Os inimigos não serão visíveis como na batalha campal da Esplanada; não se apresentarão mais de fardas verde-oliva cheirando a mofo nem de falsificadas camisetas amarelo-CBF. As ações do submundo golpista serão na maior parte do tempo invisíveis aos desatentos, mas permanentes e mobilizadoras de novos golpes.

A imprensa corporativa chamará o submundo golpista pelo genérico codinome "mercado", e só começaremos a nos dar conta de que já está em marcha a ação subterrânea desses poderosos inimigos quando as alvíssimas dondocas do Leblon voltarem a reclamar durante meia hora no Jornal Nacional dos inaceitáveis preços de tomates e batatas.

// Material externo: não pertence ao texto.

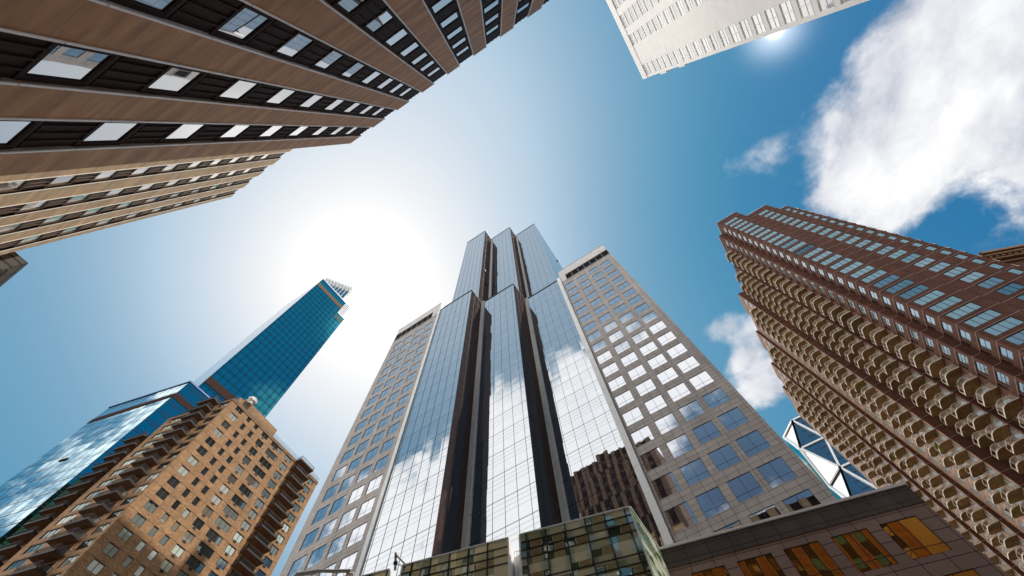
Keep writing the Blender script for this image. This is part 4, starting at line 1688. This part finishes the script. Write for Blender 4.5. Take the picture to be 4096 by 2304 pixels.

Nesse momento, os inimigos já terão organizado ostensivos boicotes (como é feito desde o Chile, 1973) sobre a parte da economia brasileira que resistiu à ferocidade privatista no continuum Temer-Bolsonaro. Muito em especial, sobre o que restou da Petrobras e as enormes reservas do pré-sal.

Os cinco pontos do "programa" de Lula

Provavelmente, o boicote ganhará as telas e as ruas quando Lula já houver anunciado a intenção de colocar em prática o "programa" informal de cinco pontos que ele adiantou em ao longo da campanha de 2022. O "programa", típico de uma "social-democracia tímida", é assim elencado pelo economista Eduardo Costa Pinto, professor da UFRJ:

  1. Na Petrobras, alterar a política de preços internacionalizados dos combustíveis e distribuir dividendos mínimos para retomar investimentos da companhia e colocar pelo menos R$ 150 bilhões anuais em circulação na economia real. Sob a Presidência do genocida, a Petrobras foi obrigada a entregar seus ativos para o mercado a preço vil, vender combustíveis e derivados a preços cotados em dólar e deixar de investir na urgente expansão de sua infraestrutura para entregar ilegitimamente o lucro a grandes acionistas privados nacionais e internacionais;

  2. Rever a reforma trabalhista, um dos eixos da absurda e atual taxa de lucro das grandes empresas. A reforma aumentou a exploração da força de trabalho e reduziu custos diretos e indiretos da produção, gerando lucros recordes para a "mega-burguesia";

  3. Aumentar o investimento público. Para isso, segundo Costa Pinto, seria necessário acabar com o teto de gastos e com todos os regimes fiscais;

  4. Colocar o pobre de volta no orçamento; e

  5. Colocar o rico no Imposto de Renda.

Como observa Eduardo, a "mega-burguesia", tanto a interna quanto a externa, não assistirá pacificamente a implantação de tal "programa". Se colocado em prática ele faria Lula se igualar, ou até superar, Getúlio Vargas, o presidente que até hoje mais influiu na construção das bases do capitalismo nacional.

Getúlio modernizou e formalizou o sistema de exploração do trabalho através da adoção de uma infraestrutura legal (a Previdência Social e a Consolidação das Leis Trabalhistas), e - ao criar a Petrobras e a Eletrobrás e prover o País da energia necessária à transformação da mercadoria -, deu as bases objetivas para a transformação e a reprodução em grande escala do capital no Brasil.

Em seus 580 dias na prisão, Lula - admitidamente - reviu dois pontos que até então eram pétreos na sua formação de metalúrgico pós-ditadura:

1. ex-Constituinte de 1986-88, Lula, que àquela época apoiou a definição do Brasil como território livre de bombas nucleares, admitiu que, hoje, votaria pelo direito de o País desenvolver a capacidade nuclear; e

2. ao ler a trilogia do jornalista cearense Lyra Neto sobre Getúlio Vargas, superou o preconceito (e inveja, comento eu) que a esquerda sempre dedicou ao ex-Presidente gaúcho.

Pois, agora, como o seu "programa", Lula manifesta a intenção de ir além de Getúlio. Mas, a história e o domingo em Brasília mostram que, muito mais do que apenas coragem e disposição pessoais, serão necessários a Lula também a preparação institucional e a mobilização permanente de sua base social.